Death rituals for removing the body from the house to take to a morgue or the burial site are meant to confuse the dead so he can’t find his way back home or into the house too soon. So the cremation of the body is like burning your beloved and it is believed that the deceased will return with fire. Some believe that if you burn them they will not be resurrected when Christ comes again. Cremation has become a talking point in England now as public cemeteries are declared to have reached full capacity and population pressure on land making it difficult to dedicate more land for graveyards. Again the non availability of flights to Zimbabwe has added to the pressure of cremation.

However, even as the scarcity of flights pushes Zimbabweans to consider the option of cremation, cultural and religious perceptions have painted the practise in a negative light and term it “unAfrican.” It raises eyebrows with relatives if you accept cremation. While the influence of the Hindu culture has seen some people accept cremation, but majority of the people still opt to bury their dead in their ancestral home, in order to perform ritual and religious burial rites.

Because of Corona some funeral service professionals offer cremation services but not many people choose to use these services mainly because of traditional and religious reasons. The country, whose main religions is Christianity prefers burying their dead and not burning them.
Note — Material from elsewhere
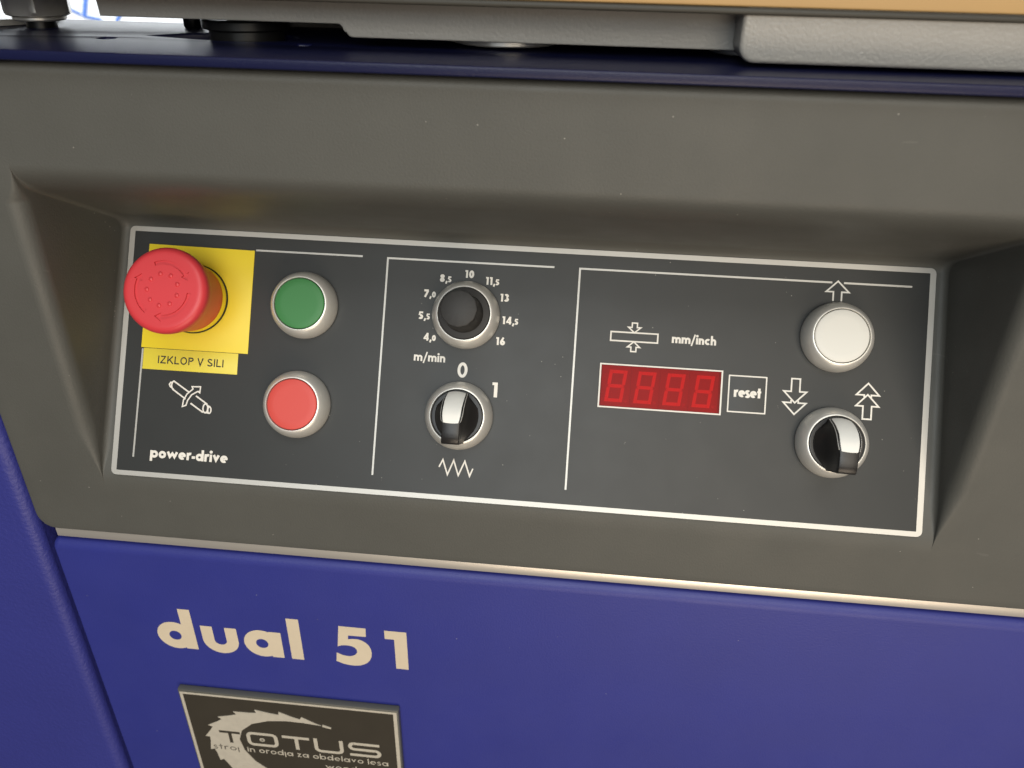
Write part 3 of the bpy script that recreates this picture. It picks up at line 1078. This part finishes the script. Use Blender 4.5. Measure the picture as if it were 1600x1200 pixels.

There is a common belief in many cultures that when people die, they go to meet with their ancestors, and that the body of the deceased should be respected so that they arrive whole. So cremation becomes profanity and a hard pill to swallow.
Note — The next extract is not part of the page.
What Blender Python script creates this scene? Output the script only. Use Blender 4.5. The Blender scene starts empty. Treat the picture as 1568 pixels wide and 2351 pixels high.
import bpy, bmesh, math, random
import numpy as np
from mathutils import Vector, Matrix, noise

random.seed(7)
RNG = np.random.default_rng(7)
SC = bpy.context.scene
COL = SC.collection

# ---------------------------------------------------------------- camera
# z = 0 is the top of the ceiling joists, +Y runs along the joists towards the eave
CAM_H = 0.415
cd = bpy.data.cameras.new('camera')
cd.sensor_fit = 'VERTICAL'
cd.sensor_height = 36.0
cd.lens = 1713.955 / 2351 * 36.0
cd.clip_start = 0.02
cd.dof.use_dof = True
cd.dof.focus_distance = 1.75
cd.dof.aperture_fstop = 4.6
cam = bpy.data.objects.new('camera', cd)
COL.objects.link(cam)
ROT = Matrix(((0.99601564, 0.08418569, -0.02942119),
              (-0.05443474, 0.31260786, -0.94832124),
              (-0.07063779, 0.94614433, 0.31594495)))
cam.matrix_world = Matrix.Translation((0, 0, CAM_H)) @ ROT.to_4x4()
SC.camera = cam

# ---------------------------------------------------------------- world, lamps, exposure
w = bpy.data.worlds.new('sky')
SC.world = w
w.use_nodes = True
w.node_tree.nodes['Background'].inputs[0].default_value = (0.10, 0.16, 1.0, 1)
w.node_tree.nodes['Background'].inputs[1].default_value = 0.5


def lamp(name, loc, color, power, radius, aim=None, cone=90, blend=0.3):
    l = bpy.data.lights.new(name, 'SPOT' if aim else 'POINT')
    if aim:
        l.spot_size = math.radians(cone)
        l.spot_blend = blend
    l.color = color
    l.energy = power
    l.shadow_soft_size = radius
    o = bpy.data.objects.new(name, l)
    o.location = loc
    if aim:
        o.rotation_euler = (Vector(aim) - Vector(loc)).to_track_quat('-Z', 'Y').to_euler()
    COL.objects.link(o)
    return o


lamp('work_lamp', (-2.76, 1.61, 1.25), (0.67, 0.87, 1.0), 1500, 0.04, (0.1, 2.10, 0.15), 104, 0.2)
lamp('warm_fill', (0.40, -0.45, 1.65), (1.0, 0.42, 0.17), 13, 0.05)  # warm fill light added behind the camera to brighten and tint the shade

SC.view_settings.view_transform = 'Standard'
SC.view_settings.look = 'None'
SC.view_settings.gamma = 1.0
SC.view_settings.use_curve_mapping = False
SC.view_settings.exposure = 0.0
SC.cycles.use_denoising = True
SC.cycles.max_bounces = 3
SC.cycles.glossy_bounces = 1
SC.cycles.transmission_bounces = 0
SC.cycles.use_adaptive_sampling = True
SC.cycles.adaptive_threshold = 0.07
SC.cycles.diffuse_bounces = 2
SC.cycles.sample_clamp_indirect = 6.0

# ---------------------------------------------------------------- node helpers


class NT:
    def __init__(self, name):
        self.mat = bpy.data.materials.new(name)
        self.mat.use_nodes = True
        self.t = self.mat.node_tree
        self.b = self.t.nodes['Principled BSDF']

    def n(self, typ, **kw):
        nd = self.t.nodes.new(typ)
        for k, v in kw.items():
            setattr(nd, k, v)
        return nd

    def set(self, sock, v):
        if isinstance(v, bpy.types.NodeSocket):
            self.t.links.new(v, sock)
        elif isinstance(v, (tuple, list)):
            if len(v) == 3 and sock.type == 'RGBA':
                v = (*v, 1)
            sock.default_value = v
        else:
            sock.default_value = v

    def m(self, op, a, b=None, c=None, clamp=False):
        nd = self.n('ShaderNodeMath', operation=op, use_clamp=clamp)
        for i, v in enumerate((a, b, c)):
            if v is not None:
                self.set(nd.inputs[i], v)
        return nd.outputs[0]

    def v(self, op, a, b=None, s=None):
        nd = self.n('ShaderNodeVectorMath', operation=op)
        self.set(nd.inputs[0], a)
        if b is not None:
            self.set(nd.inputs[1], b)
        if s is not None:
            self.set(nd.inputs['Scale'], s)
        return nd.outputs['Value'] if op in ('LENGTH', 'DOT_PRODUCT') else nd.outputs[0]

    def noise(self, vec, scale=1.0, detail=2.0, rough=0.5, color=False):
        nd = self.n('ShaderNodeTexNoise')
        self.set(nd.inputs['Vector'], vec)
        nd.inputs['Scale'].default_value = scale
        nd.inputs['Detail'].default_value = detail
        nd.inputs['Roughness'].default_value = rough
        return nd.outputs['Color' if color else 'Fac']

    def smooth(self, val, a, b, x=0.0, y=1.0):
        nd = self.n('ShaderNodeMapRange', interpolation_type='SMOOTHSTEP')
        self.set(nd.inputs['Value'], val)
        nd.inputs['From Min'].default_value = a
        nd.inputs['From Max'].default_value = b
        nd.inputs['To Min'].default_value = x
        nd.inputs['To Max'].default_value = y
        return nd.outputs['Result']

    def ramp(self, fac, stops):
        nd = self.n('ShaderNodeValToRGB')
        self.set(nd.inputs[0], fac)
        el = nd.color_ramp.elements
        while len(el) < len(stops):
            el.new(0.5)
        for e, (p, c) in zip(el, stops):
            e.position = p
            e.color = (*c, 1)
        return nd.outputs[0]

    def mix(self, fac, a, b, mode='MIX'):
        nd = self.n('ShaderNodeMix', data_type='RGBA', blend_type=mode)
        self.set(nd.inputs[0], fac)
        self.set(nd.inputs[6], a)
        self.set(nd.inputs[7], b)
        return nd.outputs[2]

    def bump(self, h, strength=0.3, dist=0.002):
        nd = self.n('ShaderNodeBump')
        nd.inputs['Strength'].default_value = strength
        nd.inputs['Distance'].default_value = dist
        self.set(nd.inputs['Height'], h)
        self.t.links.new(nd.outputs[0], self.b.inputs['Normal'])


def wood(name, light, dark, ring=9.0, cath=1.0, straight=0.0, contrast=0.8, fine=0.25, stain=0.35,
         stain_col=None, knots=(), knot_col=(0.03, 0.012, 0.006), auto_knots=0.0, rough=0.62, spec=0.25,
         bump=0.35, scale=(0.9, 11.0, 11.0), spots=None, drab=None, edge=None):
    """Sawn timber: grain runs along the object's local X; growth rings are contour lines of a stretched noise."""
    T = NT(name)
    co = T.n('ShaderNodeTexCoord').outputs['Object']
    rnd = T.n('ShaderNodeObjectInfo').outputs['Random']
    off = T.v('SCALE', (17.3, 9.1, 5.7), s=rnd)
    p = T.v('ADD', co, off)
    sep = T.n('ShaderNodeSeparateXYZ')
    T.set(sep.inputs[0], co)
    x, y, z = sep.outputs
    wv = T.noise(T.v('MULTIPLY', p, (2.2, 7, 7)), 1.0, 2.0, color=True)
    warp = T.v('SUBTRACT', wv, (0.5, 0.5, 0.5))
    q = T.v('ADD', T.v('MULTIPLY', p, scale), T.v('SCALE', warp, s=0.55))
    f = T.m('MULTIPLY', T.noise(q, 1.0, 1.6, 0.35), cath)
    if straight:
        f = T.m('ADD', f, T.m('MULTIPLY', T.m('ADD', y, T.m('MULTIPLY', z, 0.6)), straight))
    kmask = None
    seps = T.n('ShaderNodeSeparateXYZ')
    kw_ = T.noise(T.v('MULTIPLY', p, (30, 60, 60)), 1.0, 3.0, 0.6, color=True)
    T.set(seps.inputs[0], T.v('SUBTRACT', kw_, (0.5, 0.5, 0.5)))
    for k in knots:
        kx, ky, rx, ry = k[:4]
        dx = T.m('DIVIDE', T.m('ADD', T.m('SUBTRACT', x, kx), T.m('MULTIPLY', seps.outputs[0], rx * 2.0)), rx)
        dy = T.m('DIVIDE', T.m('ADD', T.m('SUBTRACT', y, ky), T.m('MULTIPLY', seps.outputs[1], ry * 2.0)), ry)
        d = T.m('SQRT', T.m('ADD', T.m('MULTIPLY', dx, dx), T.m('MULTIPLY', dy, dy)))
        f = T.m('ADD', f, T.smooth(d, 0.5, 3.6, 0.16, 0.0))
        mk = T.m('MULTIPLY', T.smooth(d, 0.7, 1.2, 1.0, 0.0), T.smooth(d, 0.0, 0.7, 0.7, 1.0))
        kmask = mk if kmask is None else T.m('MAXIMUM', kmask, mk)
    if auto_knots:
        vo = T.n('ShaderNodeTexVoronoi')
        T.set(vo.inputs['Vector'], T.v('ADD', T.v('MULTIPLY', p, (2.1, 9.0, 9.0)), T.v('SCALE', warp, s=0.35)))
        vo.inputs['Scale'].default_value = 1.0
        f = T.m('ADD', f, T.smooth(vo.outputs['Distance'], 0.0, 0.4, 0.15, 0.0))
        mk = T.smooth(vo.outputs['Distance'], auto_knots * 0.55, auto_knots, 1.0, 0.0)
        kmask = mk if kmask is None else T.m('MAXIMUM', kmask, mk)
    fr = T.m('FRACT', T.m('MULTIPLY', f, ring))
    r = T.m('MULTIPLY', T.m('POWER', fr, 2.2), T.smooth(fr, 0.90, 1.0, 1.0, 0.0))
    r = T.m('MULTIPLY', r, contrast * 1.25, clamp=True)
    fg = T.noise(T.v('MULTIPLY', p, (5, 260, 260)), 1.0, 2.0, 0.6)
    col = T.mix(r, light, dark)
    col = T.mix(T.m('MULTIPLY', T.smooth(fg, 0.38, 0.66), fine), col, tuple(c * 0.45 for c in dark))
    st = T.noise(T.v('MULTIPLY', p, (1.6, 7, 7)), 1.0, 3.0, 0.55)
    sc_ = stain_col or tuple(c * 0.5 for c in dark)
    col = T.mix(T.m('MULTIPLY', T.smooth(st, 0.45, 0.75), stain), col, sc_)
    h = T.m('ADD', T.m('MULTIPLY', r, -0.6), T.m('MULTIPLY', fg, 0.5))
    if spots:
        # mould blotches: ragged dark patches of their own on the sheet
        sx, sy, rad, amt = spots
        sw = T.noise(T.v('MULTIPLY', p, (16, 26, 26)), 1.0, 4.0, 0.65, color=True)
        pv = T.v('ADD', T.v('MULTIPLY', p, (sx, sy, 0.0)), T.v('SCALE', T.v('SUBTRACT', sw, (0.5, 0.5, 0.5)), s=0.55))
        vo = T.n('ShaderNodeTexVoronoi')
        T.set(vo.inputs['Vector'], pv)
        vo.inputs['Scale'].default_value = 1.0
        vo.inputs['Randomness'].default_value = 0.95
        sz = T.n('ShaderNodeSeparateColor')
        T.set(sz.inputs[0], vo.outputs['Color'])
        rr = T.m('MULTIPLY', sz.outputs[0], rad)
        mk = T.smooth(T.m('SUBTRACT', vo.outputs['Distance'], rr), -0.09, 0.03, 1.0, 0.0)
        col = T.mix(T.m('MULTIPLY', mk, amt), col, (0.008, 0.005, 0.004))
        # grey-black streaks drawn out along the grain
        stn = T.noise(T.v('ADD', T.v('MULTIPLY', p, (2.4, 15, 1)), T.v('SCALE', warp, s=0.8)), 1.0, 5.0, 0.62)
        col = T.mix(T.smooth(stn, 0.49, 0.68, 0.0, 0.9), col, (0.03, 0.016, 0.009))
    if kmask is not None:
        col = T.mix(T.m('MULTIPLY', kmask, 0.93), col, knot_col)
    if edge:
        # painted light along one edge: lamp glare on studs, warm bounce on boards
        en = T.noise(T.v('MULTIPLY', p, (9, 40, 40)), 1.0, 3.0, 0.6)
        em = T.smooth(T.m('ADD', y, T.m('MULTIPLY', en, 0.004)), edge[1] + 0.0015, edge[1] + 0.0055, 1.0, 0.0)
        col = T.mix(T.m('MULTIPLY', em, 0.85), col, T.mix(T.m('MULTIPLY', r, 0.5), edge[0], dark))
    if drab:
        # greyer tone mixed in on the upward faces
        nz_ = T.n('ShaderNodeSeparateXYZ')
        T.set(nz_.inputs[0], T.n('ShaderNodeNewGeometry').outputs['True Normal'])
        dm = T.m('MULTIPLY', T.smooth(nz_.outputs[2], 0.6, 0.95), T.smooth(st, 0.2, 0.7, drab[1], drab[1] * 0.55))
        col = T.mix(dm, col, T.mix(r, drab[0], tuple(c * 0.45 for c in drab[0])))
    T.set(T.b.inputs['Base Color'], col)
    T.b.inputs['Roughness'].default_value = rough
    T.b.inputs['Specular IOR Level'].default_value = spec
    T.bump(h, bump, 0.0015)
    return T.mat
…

It is typical for a death in Zimbabwe to bring the family, some of whom come from a distance, and the whole community together, Often, many community members attend the burial to support the family members.
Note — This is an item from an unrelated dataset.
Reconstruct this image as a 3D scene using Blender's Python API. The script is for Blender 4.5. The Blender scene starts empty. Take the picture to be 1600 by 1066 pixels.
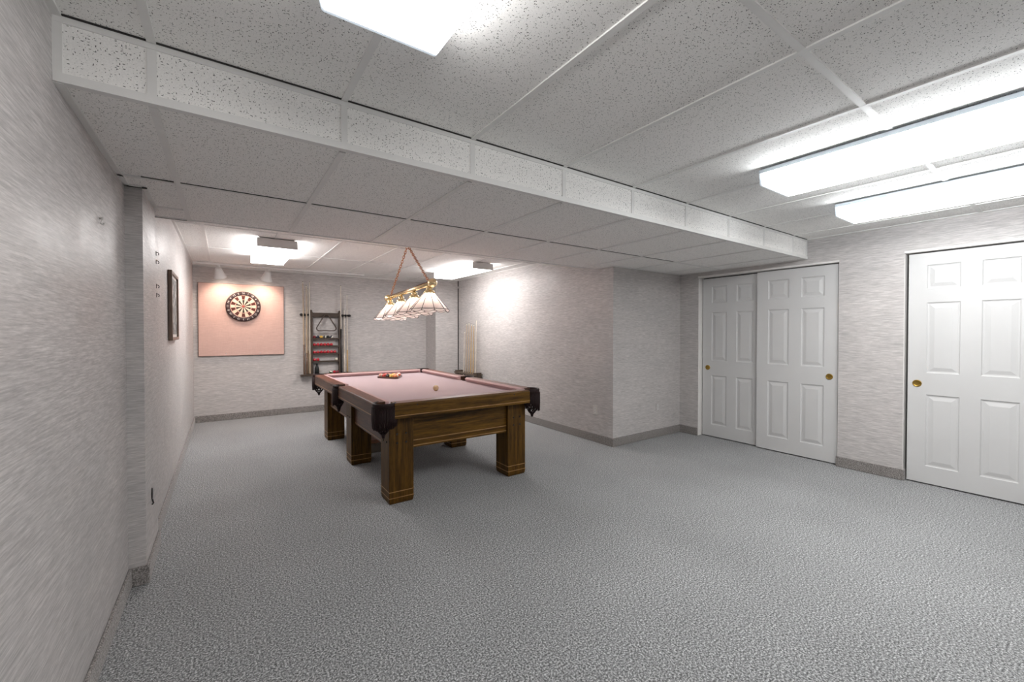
import bpy, bmesh, math, random
from mathutils import Vector, Matrix
random.seed(7)
S = bpy.context.scene
COL = S.collection
PI = math.pi

# ------------------------------------------------------------------ camera, world, exposure
CAM_H = 1.341
cam_d = bpy.data.cameras.new('camera')
cam_d.sensor_width = 36.0
cam_d.lens = 649.36 / 1600 * 36.0
cam_d.shift_y = -6.0 / 1600
cam_d.clip_start = 0.02
cam = bpy.data.objects.new('camera', cam_d)
COL.objects.link(cam)
cam.location = (0, 0, CAM_H)
cam.rotation_euler = (PI / 2 - 0.013, 0, -0.605)
S.camera = cam

w = bpy.data.worlds.new('world'); S.world = w
w.use_nodes = True
w.node_tree.nodes['Background'].inputs[0].default_value = (0.9, 0.9, 1, 1)
w.node_tree.nodes['Background'].inputs[1].default_value = 0.02

S.view_settings.view_transform = 'Standard'
S.view_settings.look = 'None'
S.view_settings.gamma = 1.0
S.view_settings.use_curve_mapping = False
S.view_settings.exposure = 0.38
S.cycles.diffuse_bounces = 10
S.cycles.max_bounces = 14

LENS_E = 14.0        # fluorescent lens radiance, the two lights by the closets
LENS_W = 6.0         # the weaker light at the top left
LENS_F = 19.0        # fluorescent lens radiance, alcove
BULB_E = 28.0        # bulbs of the pool table lamp
SPOT_W = 15.0        # watts of each track spot

# room dimensions (metres)
XL, XL2, XP = -0.422, -0.376, -0.352        # left wall, left wall of the alcove, pilaster face
XR, XR2 = 5.02, 3.71                        # right wall (closets), right wall of the alcove
YB, YBUMP, XBUMP = 7.64, 7.18, 3.235        # back wall, corner chase
YF = 3.30                                   # partition beside the closet
YS, YE = 1.833, 3.602                       # dropped ceiling: front and back edges
YP0, YP1 = 2.92, 3.40                       # pilaster on the left wall
YN = -3.2                                   # wall behind the camera
ZM, ZL, ZF = 2.305, 2.104, 2.322            # ceiling heights: front room, dropped, alcove
BASE_H = 0.10

# ------------------------------------------------------------------ mesh helper
class MB:
    def __init__(self):
        self.v = []; self.f = []; self.m = []; self.s = []
    def vert(self, *p):
        self.v.append(tuple(p)); return len(self.v) - 1
    def face(self, idx, m=0, s=False):
        self.f.append(tuple(idx)); self.m.append(m); self.s.append(s)
    def poly(self, pts, m=0, s=False):
        self.face([self.vert(*p) for p in pts], m, s)
    def box(self, x0, x1, y0, y1, z0, z1, m=0):
        b = len(self.v)
        for z in (z0, z1):
            for (x, y) in ((x0, y0), (x1, y0), (x1, y1), (x0, y1)):
                self.v.append((x, y, z))
        for q in ((3, 2, 1, 0), (4, 5, 6, 7), (0, 1, 5, 4), (1, 2, 6, 5), (2, 3, 7, 6), (3, 0, 4, 7)):
            self.face([b + i for i in q], m)
        return self
    def frustum(self, bot, top, z0, z1, m=0):
        # bot/top = (x0,x1,y0,y1)
        b = len(self.v)
        for (r, z) in ((bot, z0), (top, z1)):
            x0, x1, y0, y1 = r
            for (x, y) in ((x0, y0), (x1, y0), (x1, y1), (x0, y1)):
                self.v.append((x, y, z))
        for q in ((3, 2, 1, 0), (4, 5, 6, 7), (0, 1, 5, 4), (1, 2, 6, 5), (2, 3, 7, 6), (3, 0, 4, 7)):
            self.face([b + i for i in q], m)
        return self
    def loft(self, rings, m=0, s=True, closed=True, caps=True):
        # rings: list of equal-length point lists
        n = len(rings[0]); ids = []
        for r in rings:
            ids.append([self.vert(*p) for p in r])
        for a, b in zip(ids[:-1], ids[1:]):
            for i in range(n if closed else n - 1):
                j = (i + 1) % n
                self.face((a[i], a[j], b[j], b[i]), m, s)
        if caps and closed:
            self.face(list(reversed(ids[0])), m); self.face(ids[-1], m)
        return ids
    def cyl(self, p0, p1, r0, r1=None, n=16, m=0, caps=True, s=True):
        r1 = r0 if r1 is None else r1
        p0, p1 = Vector(p0), Vector(p1)
        d = (p1 - p0).normalized()
        u = d.orthogonal().normalized(); w_ = d.cross(u)
        rings = []
        for p, r in ((p0, r0), (p1, r1)):
            rings.append([tuple(p + (u * math.cos(2 * PI * i / n) + w_ * math.sin(2 * PI * i / n)) * r) for i in range(n)])
        self.loft(rings, m, s, True, caps)
        return self
    def tube(self, pts, r, n=8, m=0, closed=False, s=True, caps=True):
        pts = [Vector(p) for p in pts]; N = len(pts)
        rings = []; u = None
        for i, p in enumerate(pts):
            if closed:
                d = pts[(i + 1) % N] - pts[i - 1]
            else:
                d = pts[min(i + 1, N - 1)] - pts[max(i - 1, 0)]
            d.normalize()
            if u is None:
                u = d.orthogonal().normalized()
            else:
                u = (u - d * u.dot(d))
                u = u.normalized() if u.length > 1e-6 else d.orthogonal().normalized()
            w_ = d.cross(u)
            rr = r[i] if isinstance(r, (list, tuple)) else r
            rings.append([tuple(p + (u * math.cos(2 * PI * k / n) + w_ * math.sin(2 * PI * k / n)) * rr) for k in range(n)])
        if closed:
            rings.append(rings[0])
        self.loft(rings, m, s, True, caps and not closed)
        return self
    def lathe(self, prof, n=24, mat=None, m=0, s=True, a0=0.0, a1=2 * PI):
        # prof: (r, z) list; mat: 4x4 placing
        mat = mat or Matrix()
        full = abs(a1 - a0 - 2 * PI) < 1e-6
        k = n if full else n + 1
        ids = []
        for (r, z) in prof:
            if r < 1e-6:
                p = mat @ Vector((0, 0, z)); ids.append([self.vert(*p)])
            else:
                row = []
                for i in range(k):
                    a = a0 + (a1 - a0) * i / n
                    row.append(self.vert(*(mat @ Vector((r * math.cos(a), r * math.sin(a), z)))))
                ids.append(row)
        for A, B in zip(ids[:-1], ids[1:]):
            for i in range(n):
                j = (i + 1) % k
                if len(A) == 1 and len(B) == 1: continue
                if len(A) == 1: self.face((A[0], B[j], B[i]), m, s)
                elif len(B) == 1: self.face((A[i], A[j], B[0]), m, s)
                else: self.face((A[i], A[j], B[j], B[i]), m, s)
        return self
    def prism(self, poly, axis, a0, a1, m=0, s=False):
        # poly in the two other axes (cyclic order), extruded along axis from a0 to a1
        def P(p, a):
            return {'x': (a, p[0], p[1]), 'y': (p[0], a, p[1]), 'z': (p[0], p[1], a)}[axis]
        A = [self.vert(*P(p, a0)) for p in poly]; B = [self.vert(*P(p, a1)) for p in poly]
        n = len(poly)
        for i in range(n):
            j = (i + 1) % n
            self.face((A[i], A[j], B[j], B[i]), m, s)
        self.face(list(reversed(A)), m); self.face(B, m)
        return self
    def sphere(self, c, r, nu=24, nv=14, mfun=None):
        ids = []
        for j in range(nv + 1):
            t = PI * j / nv
            if j in (0, nv):
                ids.append([self.vert(c[0], c[1], c[2] + r * math.cos(t))])
            else:
                ids.append([self.vert(c[0] + r * math.sin(t) * math.cos(2 * PI * i / nu), c[1] + r * math.sin(t) * math.sin(2 * PI * i / nu), c[2] + r * math.cos(t)) for i in range(nu)])
        for j in range(nv):
            A, B = ids[j], ids[j + 1]
            zc = math.cos(PI * (j + .5) / nv)
            mm = mfun(zc) if mfun else 0
            for i in range(nu):
                k = (i + 1) % nu
                if len(A) == 1: self.face((A[0], B[i], B[k]), mm, True)
                elif len(B) == 1: self.face((A[i], B[0], A[k]), mm, True)
                else: self.face((A[i], B[i], B[k], A[k]), mm, True)
        return self
    def build(self, name, mats, parent=None, bevel=0.0, seg=2, loc=None, rot=None):
        me = bpy.data.meshes.new(name)
        me.from_pydata(self.v, [], self.f)
        if not isinstance(mats, (list, tuple)): mats = [mats]
        for q in mats: me.materials.append(q)
        me.polygons.foreach_set('material_index', self.m)
        me.polygons.foreach_set('use_smooth', self.s)
        bm = bmesh.new(); bm.from_mesh(me)
        bmesh.ops.recalc_face_normals(bm, faces=bm.faces)
        bm.to_mesh(me); bm.free()
        me.update()
        o = bpy.data.objects.new(name, me)
        COL.objects.link(o)
        if parent is not None: o.parent = parent
        if loc: o.location = loc
        if rot: o.rotation_euler = rot
        if bevel:
            b = o.modifiers.new('bevel', 'BEVEL'); b.width = bevel; b.segments = seg
            b.limit_method = 'ANGLE'; b.angle_limit = math.radians(40)
        return o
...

In general, the immediate family remains silent during the burial rites and usually stands on one side of the gravesite, with the community on the other. This done to show the community the close family members. Now with Corona the whole script of the funeral will change and a new funeral order will come. Mr Calvin Nyathi a traditionalist from Zimbabwe said “In Zimbabwe culture when someone dies, people only talk about their good side even if the person was bad. This is a sign of respect for the dead and so cremation is difficult to embrace,” Martin Mahlangu from Birmingham said Cremation is a sign that you hate the deceased and you want to expose him to hell before he leaves the land. Cremation simply shows that you hated the deceased with a passion and you want to make sure that he is really dead.

So in Zimbabwe cremation remains an evil thing people have grown up knowing that a dead relative joins other dead relatives and they watch over the family members who are still alive. So this belief alone pauses a great challenge to the Zimbabweans in England whose families in Zimbabwe believes that the dead are just transformed cremation will be the evil they will never accept.

Cultural Zimbabweans believe that the dead relative can be consulted in times of need and can even mediate for them with God. This means that they would be unwilling to cremate a loved one. The catholic’s believe that the dead plays a great role in mediation and interceding. With such beliefs roaming freely in the brains of many Zimbabweans cremation will never be accepted.

The living will remain in fear of the dead. So they are not prepared to deal with vengeance spirit with burns all over. Cremation faced Most Zimbabweans in England and America now but the situation is the one dictating the pace and the direction.